Digital & Media Writing

Online readers scan first. Use headlines, hooks, sub‑headings, bullet points, and visuals (where allowed) to keep attention.

Hook and headline

Your headline is a promise. The hook must deliver quickly — online readers decide in seconds whether to continue.

  • Clear promise: what will the reader get if they read on?
  • Use numbers, specific benefits or surprising facts to draw attention.
  • Keep the first paragraph short and answer who/what/why.
Headline formulas
  • "How to [benefit] in [time]" — quick, practical.
  • "[Number] ways to [do something]" — scannable lists.
  • "What [group] get wrong about [topic]" — contrarian angle.

Examples: "5 Study Tricks That Save 2 Hours a Week", "What Every New Student Gets Wrong About Revision"

Structure

Use short sections with sub‑headings and clear signposting. People scan online — use bullets, bold lead sentences and visuals (if allowed). End with a clear takeaway or action.

Common structures
  • Inverted pyramid — most important info first.
  • Listicle — numbered items with short explanations.
  • How‑to — steps with examples and a short FAQ.

Example

Headline: 5 Ways to Cut Your Homework Time in Half
Hook: If your evenings disappear into worksheets, try these quick wins that actually work.

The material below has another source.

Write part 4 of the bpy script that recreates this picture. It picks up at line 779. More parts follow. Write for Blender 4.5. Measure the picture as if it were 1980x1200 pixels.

Lead: Start with the trick that saves the most time: schedule a focused 25‑minute session with a simple timer. Then try the two‑minute planning step before you open your books.
Sample short post (approx. 120 words)

If your homework keeps taking all evening, try a 25‑minute focus session followed by a 5‑minute review. Use a simple timer (phone or kitchen timer), remove distractions and write a two‑line plan before you start. You'll be surprised how much more you do when you work in short, focused bursts. Try it tonight: 25 minutes work, 5 minutes check — repeat once. That's one hour of focused study, and often it's enough to finish an assignment or make a big dent.

Practice

Draft a headline and opening paragraph for a school blog post about “Eco‑friendly swaps in the canteen”. Aim for a clear promise and a hook that answers the reader's main question.

  • Write two headline options: one practical, one curious.
  • Write a 100–150 word post that includes one student quote.
  • Fix for publication: add a short CTA (what readers can do next).
Promotion & basics

Use a short social blurb and 1–2 hashtags when sharing school posts. Keep the blurb under 40 words and highlight the main benefit.

Editing checklist

  • Is the headline clear and specific?
  • Does the first paragraph answer who/what/why quickly?
  • Are subheadings used to break long text?
  • Have you added at least one short quote or student voice?
  • Is there a clear takeaway or call to action?
  • Have you checked facts, names and spellings?

Accessibility & readability

Use short paragraphs, meaningful alt text for images, and clear heading structure so screen readers and scanners can navigate the content. Avoid long sentences and jargon without explanation.

Social blurb & sharing samples

Social blurb (practical): "5 easy swaps to make our canteen greener — small changes students can try this week. 🌱 #EcoSchool"

Social blurb (curious): "What happens when your sandwich wrapper meets compost? We investigated — and these swaps surprised us. #Sustainability"

Assessment rubric (short)

  • 4 — Excellent: Strong headline, compelling hook, clear structure, good use of quote/voice and a practical takeaway.
  • 3 — Good: Clear writing and structure but minor weaknesses in hook or evidence.
  • 2 — Satisfactory: Basic structure and idea present; needs clearer lead and supporting detail.
  • 1 — Needs improvement: Unclear headline, weak hook, little supporting detail.